To me, the whole "crossover" thing is only relevant to the extent that it lights a fire under a nation that's been lulled to sleep by too many decades of thinking it's economically invincible. One would hope that our current economic climate and national indebtedness to China would have already accomplished that, but a little extra incentive certainly couldn't hurt.

That aside, the fact is that China is growing rapidly and America isn't. That long-term, ongoing trend means crossover is inevitable. To me, that's the issue, not whether crossover occurs in five or ten years. Who cares?

The Implications
Whenever that crossover does occur, I'm sure we can all agree that China ...
  • Is a not-so-benevolent country with leaders who play by their own rules which are decidedly different from our "life, liberty and the pursuit of happiness."
  • Was under communist rule until its leaders reached the brilliant conclusion that some form of capitalism would make them even more rich and powerful.
  • Will sometime in the not-too-distant future become the wealthiest nation and most dominant economic, political, and military force on earth.
Now, we can get into all sorts of minutiae about the dollar, national debt, treasury bonds, and all that, but why bother. If these implications - which are, in my opinion, not even the slightest bit hyperbolic - don't frighten you, then how about this:

In all likelihood, the U.S. will someday be to China as the U.K. currently is to the U.S. Largely irrelevant. A has-been empire from another time that people can barely recall. The only difference is that we're a relatively friendly nation that sticks to its own borders, more or less.

As Arends puts it, "Both those countries (U.S. and U.K.) live under very similar rules of constitutional government, respect for civil liberties and the rights of property. China has none of those. The Age of China will feel very different."

The Plan
Well, when market-leading corporations - like IBM, Apple, or Intel, for example - realize they're on a path to losing their leadership position and all their market power with it, they typically put their smartest people in a room and don't let them out until they've come up with some new ideas.

And if those new ideas don't include gut-wrenching changes, you can be damn-sure that nothing much will change and they're going down the tubes, as many companies have before them. With that in mind, we have surprisingly few options:

Option 1. Just keep plodding along on our current trajectory, arguing about whether China kicks our butts in five years or ten, keep piling up a mountain of debt - primarily to China, which is more or less like throwing salt on someone who's dying of thirst - learn to speak Mandarin, and hope our Chinese overlords are good to us.

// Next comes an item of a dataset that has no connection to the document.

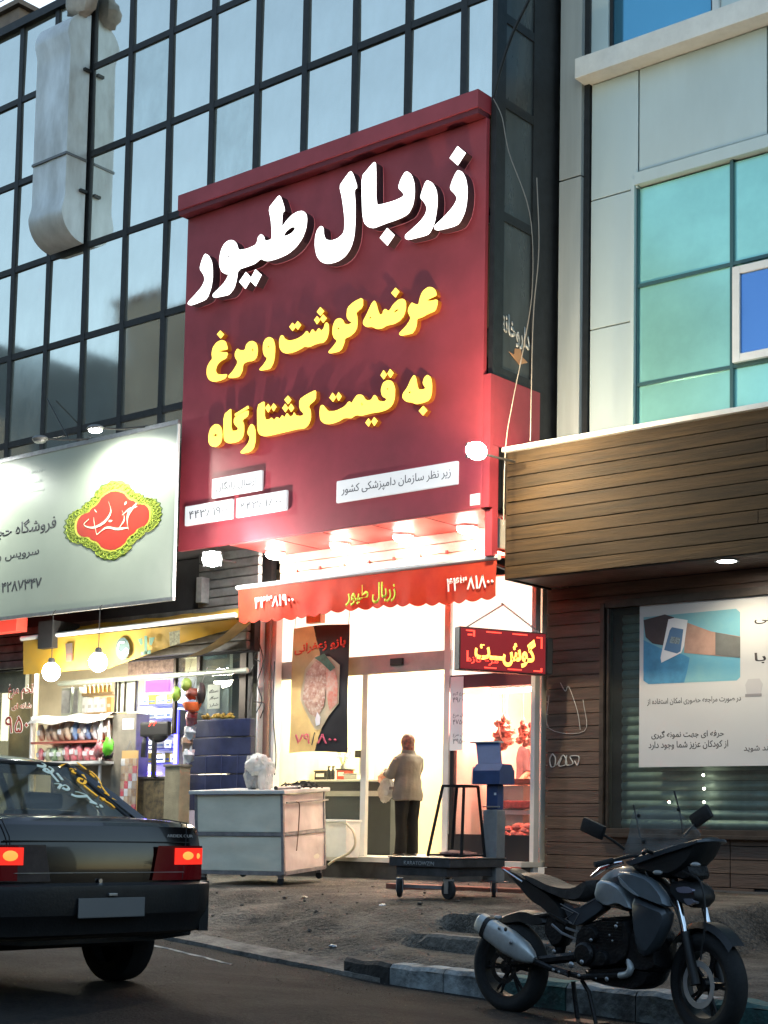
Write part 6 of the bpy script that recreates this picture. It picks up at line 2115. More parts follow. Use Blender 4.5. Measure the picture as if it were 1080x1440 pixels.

Option 2. Get serious about understanding how we got here and get ourselves on a different path, pronto. There's a relatively straightforward method for accomplishing that and, in all cases, it comes down to three necessary ingredients. Here they are:
  • Great Leadership. When the aforementioned companies realized they were on a deteriorating path that would eventually lead to their destruction, the first step to fixing the problem was to admit there was one. In all cases, the board found itself a new leader who agreed there was a problem and dedicated himself to leading the company out of it.
  • Great Plan. Solicit ideas from the smartest people in the land, choose the smartest ones that make the most sense and have the highest probability of success, make that The Plan, and begin the process of executing The Plan with a sense of urgency appropriate to the severity of the problem, meaning like our butts are on fire and The Plan will take us to water.
  • Execution: Whether they agree with every detail of The Plan or not, every man, woman, and child in America gets behind this new leader and The Plan and does his or her part by doing what John F. Kennedy suggested a long time ago, "Ask not what your country can do for you, ask what you can do for your country."
In case anyone's interested in my input on The Plan, I designate former Intel CEO Andy Grove, one of the most brilliant business and management minds in this great land, as my proxy. Grove thinks the answer is to bring manufacturing jobs back to America, and I think he's right.

Honestly, I was one of the folks who thought that, as long as America maintains its leadership in intellectual capital - the engine that drives what we used to boastfully refer to as the new economy - a little bit of outsourcing of manufacturing to lower-cost labor pools wouldn't materially harm the nation.

Well, I was wrong. That's because outsourcing doesn't stop with "a little." It's a slippery slope that gets slipperier if we let it and that's exactly what we've done. According to Grove, America needs new, job-centric leadership and incentives, specifically for manufacturing sectors, to stop the slide and expand the U.S. employment base.

He presents what I think is a brilliant explanation of how we got into this mess and an innovative plan for getting us out of it in a Business Week article entitled Andy Grove: How America Can Create Jobs. Check it out, but first, a warning. It's a protectionist plan. If I thought that was avoidable, I wouldn't suggest it.

So keep an open mind, at least until we have The Plan. Then we all need to get behind it and push. As hard as we can. I don't know about you, but I'm a little too old to learn a new language.